Serving Whitman County since 1877
A ball of baby wipes has resulted in a $2,000 sewer repair in Farmington.
After two visits from Roto-Rooter, including one when a service technician descended a 27-foot well to cut up the mass of wipes with a knife, the problem appears cleared.
Farmington Mayor Ron Dugan looks down one of the pumps that was plugged with baby wipes.“I would say it’s solved,” said Farmington Mayor Ron Dugan. “We are thinking now about putting some kind of strainer in there to prevent it from happening again.”
In the meantime, Dugan has sent an urgent notice to Farmington residents asking them to refrain from flushing the wipes – often labeled “flushable” — down toilets.
In the 18-inch diameter pipe, the wipes added up, said Dugan.
“They just twist around and twist around each other to form a big glob,” he said.
The glob clogged one of the two pumps in the town’s sewer wet well.
Over the course of three weeks, the glob, or “mophead” as Dugan described it, plugged one pump, got blown out of it and then plugged the other pump.
Farmington’s wet well has four-inch pipes with a 90-degree elbow, which sends material to the lagoon in one direction or back down the pipe to the other pump, which has a check valve that opens and closes.
“If pump one is clogged, you run pump two and open the check valve on pump one,” said Dugan. “The problem is the path of least resistance for that mophead is back down the other pipe.”
Chase Burt, a service technician for Roto-Rooter of Lewiston came out on Jan. 9, and determined it was a bigger job than initially thought, after efforts with a pump hose to suck up the wipes failed.
He visited a second time, on Jan. 17, along with service technician Adam Franklin.
The city shut off the in-flow to the wet well and Burt descended a 14-foot manhole just outside the fence from the well, to close the sewer line.
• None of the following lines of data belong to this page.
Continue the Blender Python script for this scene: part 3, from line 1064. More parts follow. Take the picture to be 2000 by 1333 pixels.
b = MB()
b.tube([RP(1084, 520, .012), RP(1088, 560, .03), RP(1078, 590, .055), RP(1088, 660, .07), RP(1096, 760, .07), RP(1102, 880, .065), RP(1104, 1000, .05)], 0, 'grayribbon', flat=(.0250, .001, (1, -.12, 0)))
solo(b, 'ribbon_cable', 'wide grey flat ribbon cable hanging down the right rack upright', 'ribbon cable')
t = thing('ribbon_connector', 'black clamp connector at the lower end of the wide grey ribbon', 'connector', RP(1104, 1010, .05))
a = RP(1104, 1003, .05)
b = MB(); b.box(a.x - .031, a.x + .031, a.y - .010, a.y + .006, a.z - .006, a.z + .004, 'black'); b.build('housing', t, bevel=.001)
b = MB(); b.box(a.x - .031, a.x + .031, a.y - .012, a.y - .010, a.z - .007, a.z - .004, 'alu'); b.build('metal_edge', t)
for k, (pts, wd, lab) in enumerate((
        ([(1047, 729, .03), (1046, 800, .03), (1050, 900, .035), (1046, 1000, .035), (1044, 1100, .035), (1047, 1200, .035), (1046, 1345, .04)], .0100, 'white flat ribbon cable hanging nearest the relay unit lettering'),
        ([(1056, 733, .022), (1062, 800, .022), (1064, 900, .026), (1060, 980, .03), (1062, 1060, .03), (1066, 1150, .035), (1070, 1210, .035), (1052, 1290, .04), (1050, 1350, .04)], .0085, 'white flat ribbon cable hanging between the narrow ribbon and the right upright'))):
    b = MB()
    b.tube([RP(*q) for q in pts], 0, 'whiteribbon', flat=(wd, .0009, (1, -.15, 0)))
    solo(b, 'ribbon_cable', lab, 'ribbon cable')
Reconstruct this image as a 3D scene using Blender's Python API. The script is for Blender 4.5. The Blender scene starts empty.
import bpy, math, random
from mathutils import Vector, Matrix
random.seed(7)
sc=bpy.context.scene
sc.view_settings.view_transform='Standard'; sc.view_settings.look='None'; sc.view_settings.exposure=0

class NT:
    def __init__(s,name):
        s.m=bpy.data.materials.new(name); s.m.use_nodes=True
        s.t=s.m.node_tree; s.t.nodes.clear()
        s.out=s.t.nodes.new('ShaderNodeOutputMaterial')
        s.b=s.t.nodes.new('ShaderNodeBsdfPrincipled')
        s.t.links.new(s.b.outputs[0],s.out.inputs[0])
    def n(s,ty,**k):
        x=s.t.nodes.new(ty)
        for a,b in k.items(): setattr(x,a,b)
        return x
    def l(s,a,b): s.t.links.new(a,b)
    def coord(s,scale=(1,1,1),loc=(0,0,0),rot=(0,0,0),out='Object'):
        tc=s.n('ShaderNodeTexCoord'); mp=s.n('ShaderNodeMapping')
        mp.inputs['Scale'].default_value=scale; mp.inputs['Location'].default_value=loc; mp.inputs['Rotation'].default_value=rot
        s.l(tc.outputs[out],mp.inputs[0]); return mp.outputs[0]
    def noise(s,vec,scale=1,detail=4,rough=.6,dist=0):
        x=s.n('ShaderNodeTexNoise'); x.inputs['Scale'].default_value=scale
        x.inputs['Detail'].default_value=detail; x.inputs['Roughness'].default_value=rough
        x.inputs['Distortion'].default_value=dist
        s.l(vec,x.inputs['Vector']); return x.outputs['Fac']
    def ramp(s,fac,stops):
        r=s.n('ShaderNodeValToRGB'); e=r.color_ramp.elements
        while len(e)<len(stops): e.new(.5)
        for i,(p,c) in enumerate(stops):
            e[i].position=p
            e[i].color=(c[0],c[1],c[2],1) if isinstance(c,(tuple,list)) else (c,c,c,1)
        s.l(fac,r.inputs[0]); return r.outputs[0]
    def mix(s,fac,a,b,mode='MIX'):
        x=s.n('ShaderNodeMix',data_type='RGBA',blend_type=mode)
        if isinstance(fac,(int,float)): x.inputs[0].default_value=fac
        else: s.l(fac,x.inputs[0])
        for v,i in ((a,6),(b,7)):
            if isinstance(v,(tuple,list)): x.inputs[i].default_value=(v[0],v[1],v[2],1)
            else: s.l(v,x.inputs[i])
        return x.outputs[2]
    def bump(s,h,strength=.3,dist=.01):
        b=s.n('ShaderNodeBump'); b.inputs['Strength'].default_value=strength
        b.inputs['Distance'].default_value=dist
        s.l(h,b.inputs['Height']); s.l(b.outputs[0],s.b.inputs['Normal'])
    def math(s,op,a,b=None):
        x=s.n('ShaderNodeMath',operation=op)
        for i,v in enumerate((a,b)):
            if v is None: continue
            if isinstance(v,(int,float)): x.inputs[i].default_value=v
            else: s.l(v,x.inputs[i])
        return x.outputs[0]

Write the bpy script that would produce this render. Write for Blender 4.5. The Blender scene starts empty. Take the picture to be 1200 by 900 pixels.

With the flow off and the sewer line stopped, Burt then stood over the wet well with a harness.
Dugan and part-time city maintenance worker Brian Oliver set up a winch used for the sewer pumps and lowered Burt, wearing bibs and a jacket, 27 feet down to the bottom of the wet well.
Because of methane gas, he was attached to a 10-inch air hose to breathe.
Once at the bottom, Burt cut the mophead apart with a Leatherman knife.
“We couldn’t get enough suction on the pump hose to pull it up,” said Burt, explaining the need to go down in there himself.
At the bottom, he first used the pump hose to suck up excess muck, before taking care of the ball of wipes.
“It was too tough to tear apart,” he said. “I’m sure it took months or years to get that many wipes.”
Dugan, who worked with former mayor Royce Johnson to solve this problem, said the pumps are at 85 percent capacity now, running at 118 and 128 gallons per minute, compared to their capacity of 140-150.
“It took several years to build up the problem in there,” said Johnson.
Dugan said the pumps move 20,000 gallons a day.
The reason for the lack of capacity pumping is unclear.
Dugan theorizes that there are still some wipes wrapped around the impellers, compartments on a circle in the inner workings of the pumps, which if blocked, can infringe on the pumps’ capacity.
“The only thing we can surmise is that we still have some (wipes) left in there,” he said.
For now, though, the system is functioning.
“It normally is a problem-free system, but sometimes there is a problem,” Dugan said.